For the eighth time since 2003, the campus literary club “Scribblers” produced its annual literary magazine, Shook Foil, which the club will sell this weekend during Homecoming. The magazine consists of poems, essays, short stories, photographs and other artistic submissions from students of all majors and will sell for $2 each. The proceeds will go to pay for the cost of production for next year’s issue.
Harding alumnus Taylor Carr began Shook Foil in 2003 with money he received after selling a particularly valuable bottle cap he found earlier that year for $100. Carr and several other students bought the paper, photocopied the submissions, manually assembled the magazines and did all of the artwork on their own. Scribblers adviser Dr. Terry Engel said the magazine has always been primarily produced by students with the student body in mind.
“They wanted something that was completely student run, but they also wanted to have something that was a venue for students to submit creative work,” Engel said.
The publication was originally named after a line from “God’s Grandeur,” a poem by Gerard Manley Hopkins: “The world is charged with the grandeur of God. It will flame out, like shining from shook foil.”
Junior Maddi Nelson, the current president of Scribblers who also serves as Shook Foil’s editor-in-chief, said the magazine’s title is representative of what she views to be the ultimate goal of Shook Foil.

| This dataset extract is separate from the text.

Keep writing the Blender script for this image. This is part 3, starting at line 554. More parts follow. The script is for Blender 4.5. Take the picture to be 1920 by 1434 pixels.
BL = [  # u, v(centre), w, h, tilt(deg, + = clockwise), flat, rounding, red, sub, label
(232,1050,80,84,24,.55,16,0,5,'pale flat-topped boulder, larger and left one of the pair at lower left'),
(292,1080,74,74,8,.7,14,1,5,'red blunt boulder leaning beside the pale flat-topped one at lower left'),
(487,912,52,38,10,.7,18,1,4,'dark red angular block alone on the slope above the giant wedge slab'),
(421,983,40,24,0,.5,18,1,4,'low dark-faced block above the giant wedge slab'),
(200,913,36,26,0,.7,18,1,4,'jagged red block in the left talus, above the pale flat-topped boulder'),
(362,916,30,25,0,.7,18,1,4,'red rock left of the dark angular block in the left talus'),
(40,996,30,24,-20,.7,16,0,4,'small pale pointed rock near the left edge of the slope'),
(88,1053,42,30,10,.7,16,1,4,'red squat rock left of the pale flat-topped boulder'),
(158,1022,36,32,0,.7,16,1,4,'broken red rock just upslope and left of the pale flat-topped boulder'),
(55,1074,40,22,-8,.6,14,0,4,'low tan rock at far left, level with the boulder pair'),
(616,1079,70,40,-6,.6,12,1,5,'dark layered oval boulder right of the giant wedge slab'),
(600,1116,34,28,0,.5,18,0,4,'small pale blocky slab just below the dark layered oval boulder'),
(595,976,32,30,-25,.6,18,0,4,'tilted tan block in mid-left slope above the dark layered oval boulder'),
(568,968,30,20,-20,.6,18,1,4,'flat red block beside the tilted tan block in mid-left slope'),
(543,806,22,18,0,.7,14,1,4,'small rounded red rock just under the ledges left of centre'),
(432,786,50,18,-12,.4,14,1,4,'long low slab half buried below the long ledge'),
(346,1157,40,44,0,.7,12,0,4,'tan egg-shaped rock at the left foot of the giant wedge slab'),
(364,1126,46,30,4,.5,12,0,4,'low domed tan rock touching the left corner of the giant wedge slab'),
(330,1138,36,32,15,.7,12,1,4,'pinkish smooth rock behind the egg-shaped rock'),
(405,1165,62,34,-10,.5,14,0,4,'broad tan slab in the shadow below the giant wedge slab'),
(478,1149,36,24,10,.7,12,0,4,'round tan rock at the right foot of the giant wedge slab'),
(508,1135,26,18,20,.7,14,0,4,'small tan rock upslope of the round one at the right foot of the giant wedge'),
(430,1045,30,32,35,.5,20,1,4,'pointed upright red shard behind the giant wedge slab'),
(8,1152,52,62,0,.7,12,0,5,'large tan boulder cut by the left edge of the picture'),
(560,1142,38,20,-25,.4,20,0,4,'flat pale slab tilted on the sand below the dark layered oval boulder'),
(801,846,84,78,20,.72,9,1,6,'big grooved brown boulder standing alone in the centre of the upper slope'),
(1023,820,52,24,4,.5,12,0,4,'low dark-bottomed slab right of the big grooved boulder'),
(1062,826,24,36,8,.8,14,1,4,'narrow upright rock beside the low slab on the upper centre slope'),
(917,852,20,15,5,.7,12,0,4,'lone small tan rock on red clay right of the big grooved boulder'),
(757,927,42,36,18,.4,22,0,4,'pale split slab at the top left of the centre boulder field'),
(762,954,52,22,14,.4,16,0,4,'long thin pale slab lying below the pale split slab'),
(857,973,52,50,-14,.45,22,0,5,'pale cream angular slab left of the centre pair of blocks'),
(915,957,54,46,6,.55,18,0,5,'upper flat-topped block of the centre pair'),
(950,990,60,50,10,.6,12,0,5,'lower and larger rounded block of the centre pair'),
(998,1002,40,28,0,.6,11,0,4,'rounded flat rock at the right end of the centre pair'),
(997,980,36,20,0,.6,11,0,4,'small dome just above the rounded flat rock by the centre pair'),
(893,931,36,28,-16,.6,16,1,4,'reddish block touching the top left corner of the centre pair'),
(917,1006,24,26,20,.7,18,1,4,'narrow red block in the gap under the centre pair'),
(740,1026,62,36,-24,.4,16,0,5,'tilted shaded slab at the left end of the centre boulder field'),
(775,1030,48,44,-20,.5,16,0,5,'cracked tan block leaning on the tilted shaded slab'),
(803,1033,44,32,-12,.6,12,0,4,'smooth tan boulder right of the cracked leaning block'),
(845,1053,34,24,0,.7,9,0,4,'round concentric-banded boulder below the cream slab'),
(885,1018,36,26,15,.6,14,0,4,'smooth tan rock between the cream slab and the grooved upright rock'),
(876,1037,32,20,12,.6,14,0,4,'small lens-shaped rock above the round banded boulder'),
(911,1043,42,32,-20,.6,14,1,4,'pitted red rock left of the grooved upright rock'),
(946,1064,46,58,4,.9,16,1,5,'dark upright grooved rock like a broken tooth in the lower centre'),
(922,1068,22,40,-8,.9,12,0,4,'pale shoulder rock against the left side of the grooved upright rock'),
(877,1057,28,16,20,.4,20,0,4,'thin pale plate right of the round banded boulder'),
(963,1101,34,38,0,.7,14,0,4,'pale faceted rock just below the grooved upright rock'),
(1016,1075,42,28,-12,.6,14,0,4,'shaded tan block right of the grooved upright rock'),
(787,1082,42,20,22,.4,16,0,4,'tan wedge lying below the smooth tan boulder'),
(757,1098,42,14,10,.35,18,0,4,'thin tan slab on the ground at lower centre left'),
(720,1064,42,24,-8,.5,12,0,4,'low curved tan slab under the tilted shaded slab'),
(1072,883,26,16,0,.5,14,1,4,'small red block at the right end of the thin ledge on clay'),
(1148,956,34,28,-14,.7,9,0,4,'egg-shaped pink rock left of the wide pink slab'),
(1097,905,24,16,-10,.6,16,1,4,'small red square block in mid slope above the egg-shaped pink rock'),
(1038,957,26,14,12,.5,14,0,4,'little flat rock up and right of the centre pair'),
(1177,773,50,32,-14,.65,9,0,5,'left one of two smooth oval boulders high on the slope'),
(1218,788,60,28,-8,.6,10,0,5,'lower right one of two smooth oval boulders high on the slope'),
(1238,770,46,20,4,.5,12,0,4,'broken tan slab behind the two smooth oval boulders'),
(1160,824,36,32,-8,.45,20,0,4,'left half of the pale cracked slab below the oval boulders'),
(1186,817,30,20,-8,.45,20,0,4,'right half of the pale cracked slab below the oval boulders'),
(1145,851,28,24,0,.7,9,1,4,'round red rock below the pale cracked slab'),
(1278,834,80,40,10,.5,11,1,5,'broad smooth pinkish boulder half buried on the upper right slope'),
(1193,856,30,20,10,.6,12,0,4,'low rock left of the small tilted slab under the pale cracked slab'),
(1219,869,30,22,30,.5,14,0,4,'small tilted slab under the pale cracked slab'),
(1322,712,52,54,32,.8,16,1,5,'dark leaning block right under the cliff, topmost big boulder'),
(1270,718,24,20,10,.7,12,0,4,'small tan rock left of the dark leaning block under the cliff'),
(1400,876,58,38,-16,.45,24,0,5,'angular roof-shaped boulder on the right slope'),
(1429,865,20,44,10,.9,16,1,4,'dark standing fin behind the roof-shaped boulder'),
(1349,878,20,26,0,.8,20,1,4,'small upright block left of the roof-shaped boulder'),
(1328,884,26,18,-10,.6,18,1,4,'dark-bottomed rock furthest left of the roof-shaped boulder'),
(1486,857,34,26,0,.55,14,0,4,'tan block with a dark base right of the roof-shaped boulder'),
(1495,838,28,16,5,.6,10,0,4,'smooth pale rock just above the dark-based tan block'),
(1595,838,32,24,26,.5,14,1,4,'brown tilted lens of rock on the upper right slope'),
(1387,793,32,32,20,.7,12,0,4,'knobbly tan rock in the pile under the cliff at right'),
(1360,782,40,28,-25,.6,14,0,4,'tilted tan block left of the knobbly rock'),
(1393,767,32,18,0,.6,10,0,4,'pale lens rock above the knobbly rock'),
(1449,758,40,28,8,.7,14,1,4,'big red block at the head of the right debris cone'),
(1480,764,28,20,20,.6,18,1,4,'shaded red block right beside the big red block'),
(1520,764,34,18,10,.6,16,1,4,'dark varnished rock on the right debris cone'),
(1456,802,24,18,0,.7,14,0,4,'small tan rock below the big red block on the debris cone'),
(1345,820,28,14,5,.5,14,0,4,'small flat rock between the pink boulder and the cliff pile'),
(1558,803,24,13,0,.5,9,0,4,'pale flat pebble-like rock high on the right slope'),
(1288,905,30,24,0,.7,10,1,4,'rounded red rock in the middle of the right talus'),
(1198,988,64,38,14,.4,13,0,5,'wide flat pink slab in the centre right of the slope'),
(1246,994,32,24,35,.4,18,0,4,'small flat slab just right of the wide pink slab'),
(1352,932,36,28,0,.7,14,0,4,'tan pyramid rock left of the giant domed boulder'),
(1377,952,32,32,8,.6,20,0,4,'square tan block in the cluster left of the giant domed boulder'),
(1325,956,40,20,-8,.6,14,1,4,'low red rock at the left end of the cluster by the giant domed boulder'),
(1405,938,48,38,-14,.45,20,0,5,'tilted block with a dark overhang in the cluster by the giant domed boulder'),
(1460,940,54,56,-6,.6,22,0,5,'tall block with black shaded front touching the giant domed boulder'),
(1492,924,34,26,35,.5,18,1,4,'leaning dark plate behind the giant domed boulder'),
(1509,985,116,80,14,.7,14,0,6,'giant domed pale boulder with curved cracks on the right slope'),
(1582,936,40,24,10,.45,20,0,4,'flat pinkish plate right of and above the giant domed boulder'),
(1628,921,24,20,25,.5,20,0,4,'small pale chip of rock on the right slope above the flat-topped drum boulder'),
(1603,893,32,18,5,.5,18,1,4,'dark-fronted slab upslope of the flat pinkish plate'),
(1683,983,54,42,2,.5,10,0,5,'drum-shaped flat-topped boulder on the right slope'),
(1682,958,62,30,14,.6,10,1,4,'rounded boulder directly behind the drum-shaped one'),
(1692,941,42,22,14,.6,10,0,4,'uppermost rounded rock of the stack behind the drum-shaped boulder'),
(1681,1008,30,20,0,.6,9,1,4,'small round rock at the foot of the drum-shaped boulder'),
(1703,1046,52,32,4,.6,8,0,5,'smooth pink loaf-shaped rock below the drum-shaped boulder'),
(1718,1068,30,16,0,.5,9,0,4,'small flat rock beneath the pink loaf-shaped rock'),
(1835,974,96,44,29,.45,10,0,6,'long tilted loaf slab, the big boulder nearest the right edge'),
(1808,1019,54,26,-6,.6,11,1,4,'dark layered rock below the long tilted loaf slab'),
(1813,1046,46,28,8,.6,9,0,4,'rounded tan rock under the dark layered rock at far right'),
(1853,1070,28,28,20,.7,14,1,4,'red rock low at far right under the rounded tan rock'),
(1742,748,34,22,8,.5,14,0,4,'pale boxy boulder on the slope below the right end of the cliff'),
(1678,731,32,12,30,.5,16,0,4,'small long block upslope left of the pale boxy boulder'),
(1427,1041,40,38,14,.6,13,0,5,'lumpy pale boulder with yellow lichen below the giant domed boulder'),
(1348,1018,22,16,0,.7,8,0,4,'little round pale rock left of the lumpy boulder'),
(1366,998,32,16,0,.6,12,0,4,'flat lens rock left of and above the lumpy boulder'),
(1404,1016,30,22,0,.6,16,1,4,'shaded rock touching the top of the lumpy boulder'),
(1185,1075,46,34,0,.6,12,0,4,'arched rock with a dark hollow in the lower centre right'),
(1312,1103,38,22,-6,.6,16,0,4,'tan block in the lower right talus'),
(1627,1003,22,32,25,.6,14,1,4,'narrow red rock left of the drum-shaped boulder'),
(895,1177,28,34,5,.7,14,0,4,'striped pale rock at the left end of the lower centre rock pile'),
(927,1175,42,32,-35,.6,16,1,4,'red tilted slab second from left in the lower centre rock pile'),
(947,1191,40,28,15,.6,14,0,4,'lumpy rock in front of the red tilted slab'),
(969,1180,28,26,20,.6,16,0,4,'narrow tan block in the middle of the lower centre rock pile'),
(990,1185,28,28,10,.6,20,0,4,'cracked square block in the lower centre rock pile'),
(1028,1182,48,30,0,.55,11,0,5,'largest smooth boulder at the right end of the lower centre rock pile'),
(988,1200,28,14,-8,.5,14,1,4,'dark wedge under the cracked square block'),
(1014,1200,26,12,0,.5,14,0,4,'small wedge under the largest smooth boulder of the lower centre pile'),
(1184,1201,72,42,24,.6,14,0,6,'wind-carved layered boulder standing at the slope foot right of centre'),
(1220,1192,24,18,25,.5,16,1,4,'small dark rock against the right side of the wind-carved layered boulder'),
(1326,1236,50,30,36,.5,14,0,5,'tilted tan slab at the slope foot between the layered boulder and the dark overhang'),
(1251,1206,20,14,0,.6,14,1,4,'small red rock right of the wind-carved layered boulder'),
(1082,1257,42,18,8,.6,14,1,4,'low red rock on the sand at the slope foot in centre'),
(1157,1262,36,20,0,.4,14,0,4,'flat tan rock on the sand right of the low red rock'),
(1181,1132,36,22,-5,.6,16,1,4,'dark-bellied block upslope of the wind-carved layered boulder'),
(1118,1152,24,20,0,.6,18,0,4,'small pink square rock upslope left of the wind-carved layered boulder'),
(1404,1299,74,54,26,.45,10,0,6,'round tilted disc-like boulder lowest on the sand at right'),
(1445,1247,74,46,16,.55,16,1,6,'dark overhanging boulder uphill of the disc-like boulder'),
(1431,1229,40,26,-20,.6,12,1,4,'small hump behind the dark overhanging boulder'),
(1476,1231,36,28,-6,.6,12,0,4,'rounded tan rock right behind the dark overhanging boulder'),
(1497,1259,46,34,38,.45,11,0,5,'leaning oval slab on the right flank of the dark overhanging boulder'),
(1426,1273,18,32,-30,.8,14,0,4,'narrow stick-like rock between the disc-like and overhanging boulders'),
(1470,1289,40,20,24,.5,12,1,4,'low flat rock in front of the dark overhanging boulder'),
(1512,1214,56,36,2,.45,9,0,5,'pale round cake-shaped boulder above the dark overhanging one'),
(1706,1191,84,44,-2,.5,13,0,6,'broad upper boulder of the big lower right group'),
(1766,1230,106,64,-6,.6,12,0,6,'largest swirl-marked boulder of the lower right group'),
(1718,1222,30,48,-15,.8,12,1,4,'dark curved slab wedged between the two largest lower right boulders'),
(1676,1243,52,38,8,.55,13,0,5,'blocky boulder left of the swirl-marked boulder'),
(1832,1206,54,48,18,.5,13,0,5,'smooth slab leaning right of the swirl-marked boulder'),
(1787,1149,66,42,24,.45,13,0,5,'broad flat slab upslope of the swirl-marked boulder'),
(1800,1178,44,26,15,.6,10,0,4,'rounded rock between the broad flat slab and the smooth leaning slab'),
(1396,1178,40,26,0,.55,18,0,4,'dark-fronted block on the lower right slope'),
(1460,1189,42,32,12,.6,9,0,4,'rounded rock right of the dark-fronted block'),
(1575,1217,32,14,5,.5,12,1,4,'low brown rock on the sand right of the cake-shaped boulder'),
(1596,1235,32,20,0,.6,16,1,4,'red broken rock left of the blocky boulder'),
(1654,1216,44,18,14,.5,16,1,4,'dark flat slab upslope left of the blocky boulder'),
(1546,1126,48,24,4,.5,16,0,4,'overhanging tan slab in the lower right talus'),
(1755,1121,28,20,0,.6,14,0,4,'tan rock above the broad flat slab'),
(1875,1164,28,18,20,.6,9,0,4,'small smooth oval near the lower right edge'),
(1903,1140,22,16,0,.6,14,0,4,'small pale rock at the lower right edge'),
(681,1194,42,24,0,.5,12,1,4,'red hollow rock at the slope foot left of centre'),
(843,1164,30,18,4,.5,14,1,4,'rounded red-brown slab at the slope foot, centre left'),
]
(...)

“‘God’s Grandeur’ is one of my favorite poems actually,” Nelson said. “I think when we are writing, what we would really like to do is exemplify that grandeur of God.”
Nelson said literature is a special way for people to communicate with one another and is a window into the minds of people from other times. She said she hopes Shook Foil can provide such a window into the minds of Harding students through the years.
“I think that literature is a good way for people to communicate to each other in a different way, a special way,” Nelson said. “It connects people from different backgrounds. I guess a story, even though it might not be a true story about a certain person, it could tell more about what a person is thinking and feeling than just a short conversation. I just think that collecting literature from students is a good way to kind of get a history of what students are thinking and feeling during a certain year.”
Freshman English major Shelby Griffith submitted four free-verse poems and one creative nonfiction essay to this year’s edition. Griffith said that the opportunity to publish her work is a good way to not only gain experience, but also to express her appreciation of important individuals in her life.
“Submitting to Shook Foil was great practice for me as an aspiring author to have and was a way to share myself with Harding,” Griffith said. “I write because I want my readers to know that they’re not alone. The poems show the beauty of sorrow — a light shining in the darkness — and the essay is a tribute to a role model back home. I wanted to thank her and to share her beauty with the world.”